The Trump administration appears to be retreating from its commitment to quickly remove most of a new fence blocking demonstrators and other members of the public from in front of the White House.

Instead, National Park Service spokeswoman Katie Liming says only that her agency is in “continuing discussions” with the Secret Service about what Liming called the temporary security fencing at the front of the White House.

Officials abruptly erected the high, black metal fence last week to block demonstrators from Lafayette Square outside the White House. That was as massive crowds rallied in Washington and around the country to protest the killing of George Floyd in police custody, and other deaths of African Americans at the hands of police.

Members of the park service's U.S. Park Police and other security forces lobbed chemical agents and punched and clubbed demonstrators and journalists in clearing Lafayette Square near the White House on June 1, just before crews raised the new fence. Trump administration officials have denied federal forces at the time of the forceful removal of crowds were making way for President Donald Trump to stage photos nearby.
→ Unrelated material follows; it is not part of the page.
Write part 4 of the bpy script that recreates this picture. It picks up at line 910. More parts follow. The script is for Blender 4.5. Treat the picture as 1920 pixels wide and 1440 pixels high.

Lafayette Square has historically been one of the country's most prominent spots for demonstrations and other public advocacy,

Liming had said at the start of this week that officials would remove “most” of the fence at Lafayette Square on Wednesday.

Liming in her latest update, however, said only that fencing elsewhere, on the south side of the White House, would be removed “on or about” Wednesday.

She did not immediately respond to a question about why the Park Service now appeared to be moving away from its commitment to take down most of the Lafayette Square fence Wednesday.